The problem: an almost 25 percent error rate in transcribing optometric prescriptions to the order forms. As usual, the sticky problem was made mine the day I checked in to Supply. First off, personnel turnover was high because of the exacting demands of the job on clerk-typists; second, the error rate forced supervisors to bear down on accuracy; and third, the result was a slowdown of a pressing necessity.
By sheer dumb luck, I never learned touch-typing. My two index fingers were adequate to keep up with my fumbling brain, anything faster would create more problems than tolerable. But the Dix clerk-typists were hired on the basis of typing need (and accuracy, of course), which turned out to be the big mistake. Typists aren't conditioned to use the top row of keys — the numerals — all that much, thus the error-rate. The problem solved?
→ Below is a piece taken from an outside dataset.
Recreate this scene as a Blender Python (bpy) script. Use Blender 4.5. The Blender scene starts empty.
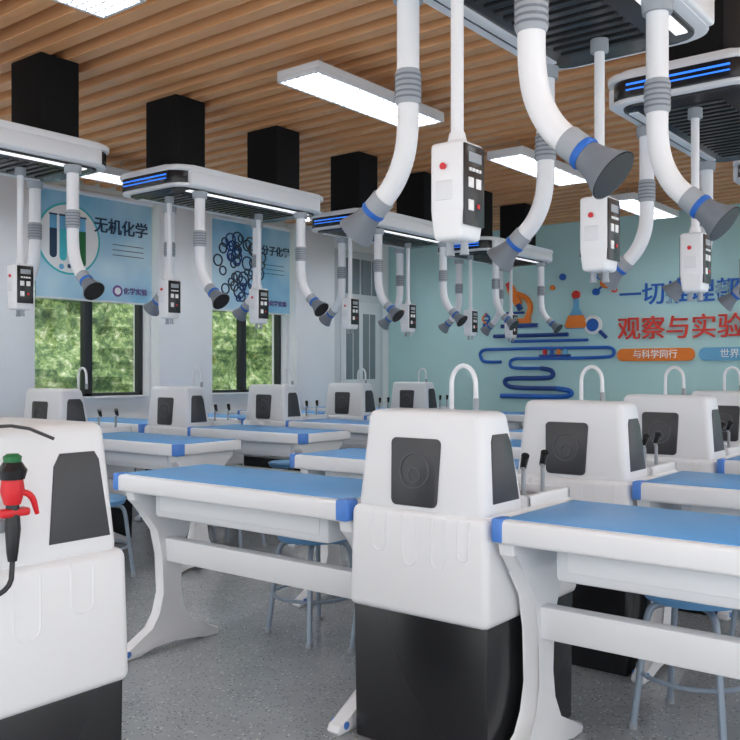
import bpy, bmesh, math, random
from mathutils import Vector, Matrix
random.seed(4)
S=bpy.context.scene
try:
    S.view_settings.view_transform='Standard'
    S.view_settings.look='None'
except Exception as e: print(e)

# ---------------------------------------------------------------- materials
def lin(c):
    return tuple((x/255/12.92 if x/255<=0.04045 else ((x/255+0.055)/1.055)**2.4) for x in c)
def M(name,rgb,rough=0.4,metal=0.0,emis=0,spec=0.5,nscale=3,tint=.01):
    m=bpy.data.materials.new(name); m.use_nodes=True
    nt=m.node_tree; b=nt.nodes['Principled BSDF']
    c=lin(rgb)
    b.inputs['Base Color'].default_value=(*c,1)
    b.inputs['Roughness'].default_value=rough
    b.inputs['Metallic'].default_value=metal
    b.inputs['Specular IOR Level'].default_value=spec
    if emis:
        b.inputs['Emission Color'].default_value=(*c,1)
        b.inputs['Emission Strength'].default_value=emis
        return m
    tc=nt.nodes.new('ShaderNodeTexCoord'); n=nt.nodes.new('ShaderNodeTexNoise')
    n.inputs['Scale'].default_value=nscale; n.inputs['Detail'].default_value=0
    nt.links.new(tc.outputs['Object'],n.inputs['Vector'])
    mx=nt.nodes.new('ShaderNodeMix'); mx.data_type='RGBA'
    mx.inputs[6].default_value=(*[x*(1-tint) for x in c],1); mx.inputs[7].default_value=(*[min(1,x*(1+tint)) for x in c],1)
    nt.links.new(n.outputs['Fac'],mx.inputs[0]); nt.links.new(mx.outputs[2],b.inputs['Base Color'])
    return m
white=M('white_plastic',(238,240,243),.38)
white2=M('white_metal',(228,231,235),.38)
black=M('black_gloss',(33,34,37),.24)
bmatte=M('black_matte',(24,25,27),.75,spec=.2)
panel=M('dark_panel',(62,63,67),.35)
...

Negotiating with the civilian supervisors, I replaced spots left by voluntarily-relocating typists with newly-inducted GIs whose abilities were limited, like mine, to two-finger hunt-and-peck fumbling. No typists lost their job. They merely retreated to the post's steno pool for reassignment and, we hope, more comfortable jobs. With an all-GI staff, the transcription error rate fell to less than five percent because the draftees had to watch which keys they hit rather than rely on unaccustomed training. That simple. Then, as is the Army's custom, I was yanked off for another assignment. It had to do with indoctrinating a cadre of 50 registered nurses to military matters. Fun and games? Not on your life! But that's another tale.